We’ve all had it happen—that one friend gets a boyfriend and disappears off the face of the earth. I’m not proud to say I’ve been this person before (shoutout my middle school friend group for readopting me when we broke up). As we get older, we take our relationships more seriously, but we have to be sure to spend time with our friends too. Since my current relationship (which began my freshman year of college) is the first one I’ve been in where I go to the same school as the person I’m dating, I had to figure out a balance. Luckily, I’ve got it down to a science, so you can learn from all the things I did (or didn’t do).
DO: SCHEDULE YOUR TIME
I know it sounds stupid, I was really reluctant at first because when I wasn’t in a relationship at college, I just hung out with my friends when I saw them. I’m awful at reaching out to schedule plans myself; I always let others reach out to me. But when my boyfriend is asking me to hang out and my friends aren’t, I end up spending all my time with my boyfriend. I love him very much, but it wasn’t healthy for us to be together 24/7. We weren’t seeing our friends much, and being around each other every free second of our day meant that we could usually find something to argue over.

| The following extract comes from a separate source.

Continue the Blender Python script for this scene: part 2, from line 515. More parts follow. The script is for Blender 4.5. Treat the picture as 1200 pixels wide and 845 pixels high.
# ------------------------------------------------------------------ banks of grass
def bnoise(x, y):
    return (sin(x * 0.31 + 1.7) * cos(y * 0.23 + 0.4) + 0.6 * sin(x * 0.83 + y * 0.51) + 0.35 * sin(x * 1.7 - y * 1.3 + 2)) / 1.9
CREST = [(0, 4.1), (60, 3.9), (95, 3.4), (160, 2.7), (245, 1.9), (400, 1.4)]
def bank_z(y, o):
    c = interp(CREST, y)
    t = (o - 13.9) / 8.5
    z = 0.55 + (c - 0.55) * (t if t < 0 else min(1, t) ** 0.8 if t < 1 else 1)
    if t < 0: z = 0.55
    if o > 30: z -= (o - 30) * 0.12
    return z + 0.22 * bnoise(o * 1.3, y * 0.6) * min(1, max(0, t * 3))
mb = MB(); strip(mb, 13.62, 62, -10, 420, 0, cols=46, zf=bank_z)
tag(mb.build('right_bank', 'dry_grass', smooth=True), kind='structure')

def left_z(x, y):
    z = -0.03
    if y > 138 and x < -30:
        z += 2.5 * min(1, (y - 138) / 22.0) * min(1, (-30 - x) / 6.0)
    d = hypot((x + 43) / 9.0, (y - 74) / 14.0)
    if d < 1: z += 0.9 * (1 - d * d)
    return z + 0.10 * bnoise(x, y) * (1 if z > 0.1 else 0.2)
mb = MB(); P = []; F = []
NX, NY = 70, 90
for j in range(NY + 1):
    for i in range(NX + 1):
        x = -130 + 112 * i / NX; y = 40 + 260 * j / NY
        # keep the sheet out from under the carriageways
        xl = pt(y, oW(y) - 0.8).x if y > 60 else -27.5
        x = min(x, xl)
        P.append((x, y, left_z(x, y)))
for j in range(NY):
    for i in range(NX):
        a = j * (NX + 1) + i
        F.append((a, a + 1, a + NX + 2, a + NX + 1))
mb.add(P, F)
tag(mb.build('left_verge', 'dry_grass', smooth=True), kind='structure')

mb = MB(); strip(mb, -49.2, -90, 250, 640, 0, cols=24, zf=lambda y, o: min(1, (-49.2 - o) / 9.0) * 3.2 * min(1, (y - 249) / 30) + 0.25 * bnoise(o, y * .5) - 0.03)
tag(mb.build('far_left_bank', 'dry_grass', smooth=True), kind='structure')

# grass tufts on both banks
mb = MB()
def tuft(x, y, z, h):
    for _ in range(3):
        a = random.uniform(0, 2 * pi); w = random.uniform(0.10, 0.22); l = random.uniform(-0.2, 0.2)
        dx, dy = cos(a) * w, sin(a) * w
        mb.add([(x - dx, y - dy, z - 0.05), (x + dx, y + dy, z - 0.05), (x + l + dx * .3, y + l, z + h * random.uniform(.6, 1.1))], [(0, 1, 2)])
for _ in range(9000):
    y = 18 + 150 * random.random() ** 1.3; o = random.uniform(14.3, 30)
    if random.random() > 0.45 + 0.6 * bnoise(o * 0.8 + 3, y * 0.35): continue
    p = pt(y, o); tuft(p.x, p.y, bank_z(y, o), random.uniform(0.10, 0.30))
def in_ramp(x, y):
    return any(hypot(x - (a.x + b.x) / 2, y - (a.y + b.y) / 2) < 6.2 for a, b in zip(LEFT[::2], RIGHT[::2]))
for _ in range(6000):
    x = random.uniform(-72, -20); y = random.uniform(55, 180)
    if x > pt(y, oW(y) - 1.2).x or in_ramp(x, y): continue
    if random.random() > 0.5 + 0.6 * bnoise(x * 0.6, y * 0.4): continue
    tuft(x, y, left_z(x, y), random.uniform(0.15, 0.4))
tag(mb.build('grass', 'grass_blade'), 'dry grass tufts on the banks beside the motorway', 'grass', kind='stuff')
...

When I realized how much time I was spending with my boyfriend, I decided to start scheduling my hangouts. And I don’t mean not only hanging out spontaneously, I mean I literally worked my time with my boyfriend into my daily schedule. I hang out with him for lunch Monday-Thursday and then as soon as my classes are done, I usually head back to my apartment so I can be with my roommate and get my laundry and homework done over there. Scheduling my time with my boyfriend has given me more time to hang out in my sorority house or with my friends because I can expect that my boyfriend won’t reach out randomly to make plans.
DON’T: BE SCARED TO MIX GROUPS
One of the reasons I struggled so much with scheduling my time was that I never wanted my friends to feel like my boyfriend was infiltrating our plans. Even if they offered for him to come along, I would brush it off and say it was a “girl thing”.
Since I’ve started introducing my boyfriend to more of my friends, he’s become good friends with some of them and I’ve become good friends with some of his friends. We still have the things we don’t include each other on with our friends, but we’ve learned that we can hang out as a couple within a group to get the best of both worlds.
DO: STAY COMMITTED TO ORIGINAL PLANS
We’ve all had it happen—we have plans made and then a “better” offer comes along. Take it from me: DO NOT CANCEL. Unless it’s something extreme (you’re planning to go to your boyfriend’s room, but your friend has an extra concert ticket), you will hurt everyone’s feelings. Don’t cancel your plans.
Even just these three things have saved my relationship both with my boyfriend and my friends. It definitely helps that they both understand how important my time with each of them is, but I still struggled at first. Hopefully, with this guide, you won’t have to go through the struggles.